J'ai eu durant ce voyage le sentiment que quelque chose était en train de changer dans la manière dont cette communauté hébréophone était acceptée et par des Israéliens juifs et par des communautés chrétiennes établies. Je la confie à votre prière. Car, si Dieu permettait qu'elle retrouve son identité au sein de l'Église, ce serait pour la foi de tous une grâce inestimable ; elle serait le signe et le garant de la fidélité de Dieu à sa Promesse. Elle enracinerait en profondeur la mission des chrétiens dans l'histoire du salut, comme le rappelle vigoureusement le Concile Vatican II.

Notes
1. Cf. Galates 1, 19.
2. Convoqué par l'empereur Marcien, un concile se tint à Chalcédoine en 451. Le 21 mars 453, le pape Léon donna son approbation aux décisions concernant la foi au Christ mais ne reconnut pas les privilèges accordés à Byzance. Par ce concile, au cours duquel se manifesta la mainmise de Byzance sur les Églises d'Orient, notons que l'Église d'Alexandrie et l'Église syriaque se séparèrent en grande partie de Rome. L'Écriture atteste le lien entre ces Églises et l'Église de Jérusalem (cf. Actes des Apôtres, 2, 10 ; 6, 9 ; 18, 24-28 pour Alexandrie ; cf. Actes des Apôtres 11, 19-26 ; Galates 2, 11 pour Antioche).
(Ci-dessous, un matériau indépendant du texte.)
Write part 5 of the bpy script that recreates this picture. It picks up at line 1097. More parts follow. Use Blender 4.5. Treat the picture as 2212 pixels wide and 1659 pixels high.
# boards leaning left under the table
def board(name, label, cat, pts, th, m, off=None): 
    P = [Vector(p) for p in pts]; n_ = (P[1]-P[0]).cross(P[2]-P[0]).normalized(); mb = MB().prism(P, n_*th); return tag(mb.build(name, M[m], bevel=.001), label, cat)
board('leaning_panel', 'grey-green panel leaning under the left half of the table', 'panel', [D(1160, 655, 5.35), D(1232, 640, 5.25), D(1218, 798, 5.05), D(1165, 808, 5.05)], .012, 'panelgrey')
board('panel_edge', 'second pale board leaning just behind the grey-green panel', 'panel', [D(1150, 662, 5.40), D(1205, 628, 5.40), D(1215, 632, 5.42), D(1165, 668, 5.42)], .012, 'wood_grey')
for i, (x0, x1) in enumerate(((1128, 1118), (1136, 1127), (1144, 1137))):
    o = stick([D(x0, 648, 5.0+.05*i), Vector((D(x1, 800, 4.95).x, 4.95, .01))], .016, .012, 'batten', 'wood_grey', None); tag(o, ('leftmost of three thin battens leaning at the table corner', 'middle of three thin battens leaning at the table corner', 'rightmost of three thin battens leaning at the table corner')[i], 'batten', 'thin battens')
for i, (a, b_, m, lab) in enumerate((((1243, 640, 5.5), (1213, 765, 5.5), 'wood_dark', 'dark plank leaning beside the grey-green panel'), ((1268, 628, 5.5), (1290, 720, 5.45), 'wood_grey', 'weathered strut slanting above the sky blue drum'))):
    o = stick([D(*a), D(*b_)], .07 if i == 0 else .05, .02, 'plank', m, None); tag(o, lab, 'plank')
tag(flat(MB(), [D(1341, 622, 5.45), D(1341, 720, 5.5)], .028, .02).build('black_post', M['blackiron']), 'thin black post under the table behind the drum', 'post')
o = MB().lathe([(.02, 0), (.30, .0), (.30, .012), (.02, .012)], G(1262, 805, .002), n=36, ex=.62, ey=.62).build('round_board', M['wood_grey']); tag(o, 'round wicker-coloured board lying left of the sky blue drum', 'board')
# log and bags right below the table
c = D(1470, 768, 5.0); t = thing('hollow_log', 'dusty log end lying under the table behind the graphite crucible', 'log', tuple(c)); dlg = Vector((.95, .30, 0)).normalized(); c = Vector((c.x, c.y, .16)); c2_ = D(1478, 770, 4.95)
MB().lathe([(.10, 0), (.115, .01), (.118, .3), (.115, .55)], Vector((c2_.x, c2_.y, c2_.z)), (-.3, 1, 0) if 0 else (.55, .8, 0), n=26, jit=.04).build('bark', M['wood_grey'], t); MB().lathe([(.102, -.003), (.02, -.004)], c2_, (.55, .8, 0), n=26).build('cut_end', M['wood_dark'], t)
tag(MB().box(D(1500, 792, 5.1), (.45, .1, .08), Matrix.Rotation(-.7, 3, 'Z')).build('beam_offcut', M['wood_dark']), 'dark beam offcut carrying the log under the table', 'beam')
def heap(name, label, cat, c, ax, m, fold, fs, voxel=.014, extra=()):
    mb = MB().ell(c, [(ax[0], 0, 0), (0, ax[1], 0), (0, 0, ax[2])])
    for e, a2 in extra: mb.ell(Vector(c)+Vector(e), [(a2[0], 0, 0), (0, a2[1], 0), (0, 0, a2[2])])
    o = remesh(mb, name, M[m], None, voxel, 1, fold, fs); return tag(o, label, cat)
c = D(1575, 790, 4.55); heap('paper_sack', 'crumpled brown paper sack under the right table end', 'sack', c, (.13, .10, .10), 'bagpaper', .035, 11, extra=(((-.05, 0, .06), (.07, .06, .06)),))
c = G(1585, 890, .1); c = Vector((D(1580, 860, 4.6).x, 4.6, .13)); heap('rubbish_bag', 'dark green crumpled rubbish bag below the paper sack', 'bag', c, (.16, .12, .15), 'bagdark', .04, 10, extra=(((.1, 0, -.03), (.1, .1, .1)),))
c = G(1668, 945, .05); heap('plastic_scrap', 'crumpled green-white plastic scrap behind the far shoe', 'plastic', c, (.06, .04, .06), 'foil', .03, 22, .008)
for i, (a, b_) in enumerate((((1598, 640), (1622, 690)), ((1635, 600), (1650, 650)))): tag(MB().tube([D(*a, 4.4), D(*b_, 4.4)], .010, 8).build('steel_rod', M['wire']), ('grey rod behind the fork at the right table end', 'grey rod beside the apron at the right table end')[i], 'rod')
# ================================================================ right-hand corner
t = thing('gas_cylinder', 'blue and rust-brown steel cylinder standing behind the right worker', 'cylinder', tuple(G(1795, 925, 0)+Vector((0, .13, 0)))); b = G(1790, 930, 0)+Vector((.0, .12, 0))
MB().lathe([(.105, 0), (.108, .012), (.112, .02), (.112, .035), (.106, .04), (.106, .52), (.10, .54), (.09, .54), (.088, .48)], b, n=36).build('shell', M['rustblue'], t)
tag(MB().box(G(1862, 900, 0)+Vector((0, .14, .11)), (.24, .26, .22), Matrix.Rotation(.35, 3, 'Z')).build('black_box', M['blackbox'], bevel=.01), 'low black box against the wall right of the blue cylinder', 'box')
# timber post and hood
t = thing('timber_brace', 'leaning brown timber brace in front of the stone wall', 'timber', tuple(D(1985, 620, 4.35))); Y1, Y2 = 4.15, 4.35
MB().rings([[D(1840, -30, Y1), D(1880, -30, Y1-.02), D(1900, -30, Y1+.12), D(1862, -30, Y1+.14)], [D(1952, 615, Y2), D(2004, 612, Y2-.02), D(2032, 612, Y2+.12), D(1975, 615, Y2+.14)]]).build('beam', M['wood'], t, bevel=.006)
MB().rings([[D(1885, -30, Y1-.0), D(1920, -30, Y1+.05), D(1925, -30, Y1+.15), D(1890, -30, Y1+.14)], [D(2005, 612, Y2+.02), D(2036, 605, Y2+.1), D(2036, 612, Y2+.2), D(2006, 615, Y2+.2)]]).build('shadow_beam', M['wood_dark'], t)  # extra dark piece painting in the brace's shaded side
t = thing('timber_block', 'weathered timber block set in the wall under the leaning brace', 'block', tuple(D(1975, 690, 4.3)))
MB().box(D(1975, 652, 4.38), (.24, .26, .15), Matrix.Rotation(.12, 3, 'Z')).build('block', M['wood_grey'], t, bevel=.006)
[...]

La présence d'une importante communauté juive tant à Alexandrie qu'à Édesse (au nord d'Antioche, dans la Syrie non hellénisée) explique sans doute la rapidité de l'expansion du christianisme. L'hellénisation de ces communautés chrétiennes commença dès le troisième siècle. Les conciles d'Éphèse (431) et de Chalcédoine ont engendré des séparations profondes et tragiquement affaibli ces Églises d'Orient. En février 1988, une formule christologique commune a été approuvée par l'Église catholique et l'Église copte orthodoxe. En juin 1984, une déclaration christologique et pastorale commune a été signée entre l'Église catholique et l'Église syrienne orthodoxe. La réconciliation dogmatique entre l'Église catholique et l'Église assyrienne d'Orient eut lieu le 11 novembre 1994 par une déclaration christologique commune.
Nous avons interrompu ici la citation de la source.